Flynn v. Campbell (CA1 7/19/16)

This involves relation back of an amended Complaint when somebody sued the insurer instead of the insured.

Plaintiff and Defendant were in a car accident. Plaintiff made a claim against Defendant’s carrier, State Farm. One day before the statute of limitations ran she filed, pro se, an action for her injuries – but she filed it against State Farm. When State Farm moved to dismiss she got a lawyer, who amended her Complaint to substitute the proper defendant. That defendant moved to dismiss, arguing that the amended Complaint did not relate back. The trail court granted the motion; Plaintiff appealed.

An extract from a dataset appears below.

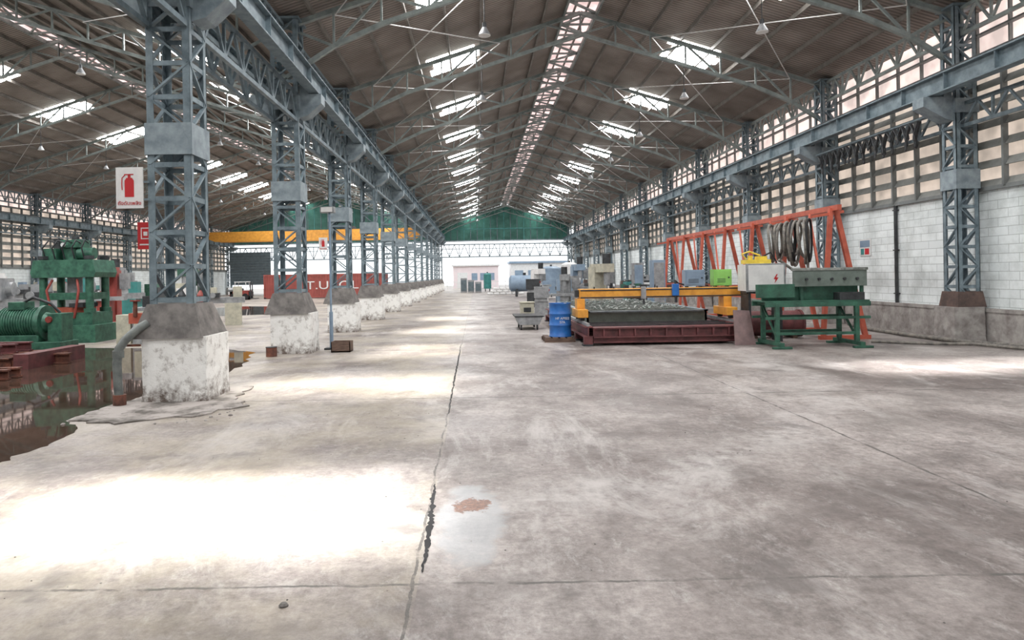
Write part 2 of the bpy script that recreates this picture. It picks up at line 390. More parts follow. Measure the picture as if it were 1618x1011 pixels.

The Court of Appeals reverses. Two of the three requirements for relation back under Rule 15(c) were agreed upon: the new Complaint related to the same occurrence and State Farm, whose knowledge is imputed to the defendant, knew of the lawsuit within the time for filing and service. The question was therefore whether the defendant (through State Farm) knew or should have known that Plaintiff had made a mistake “concerning the identity of the proper party.” Defendant argued that Plaintiff knew who she was, could have sued her, and sued her insurance company instead by choice, a deliberate decision. The court quotes from a U.S. Supreme Court opinion to the effect that knowing who people are but misunderstanding their roles in the matter is a “mistake” under the rule. The original Complaint alleged that State Farm had “assumed full responsibility for its insured’s actions,” which indicates mistake as to its role, not a strategic decision.

Unfortunately, the court goes on to suggest that a pro se plaintiff can be cut some slack in deciding on the proper party. It cites an order from an  Illinois federal District Court case. It also cites a paragraph from an Arizona case and does so both incorrectly (the wrong paragraph number; at least unless the court slips in one of its unannounced corrections-opinions the end of its paragraph 18 says “supra ¶ 10” rather than “supra ¶ 19”) and misleadingly (the paragraph in question has nothing to do with a pro-se issue). The rules mean nothing if pro se parties can be forgiven mistakes because they are pro se and there is no good reason here to suggest any exception to that. The court had already decided that Plaintiff’s misunderstanding of “crucial facts” resulted in a “mistake in identity.” It goes on to show, albeit not very clearly, that the real question is what the defendant knew or should have known, and that State Farm should have known perfectly well that Plaintiff was mixed up.

We assume that the lawsuit involves possible excess liability, which would explain why State Farm pursued this issue. Or maybe somebody really, honestly thought that something made this case genuinely different from the other ten thousand times that a pro se has filed at the last minute and named the insurance company. Otherwise, this is a shame. Do reasonable defense counsel advise reasonable companies that reasonable, and reasonably knowledgeable, courts will allow amendment and that fighting it would do nothing but make money for that defense counsel? If they didn’t then this opinion wouldn’t have needn’t to be published, nor even written, since a prior one would have settled the issue fifty years ago.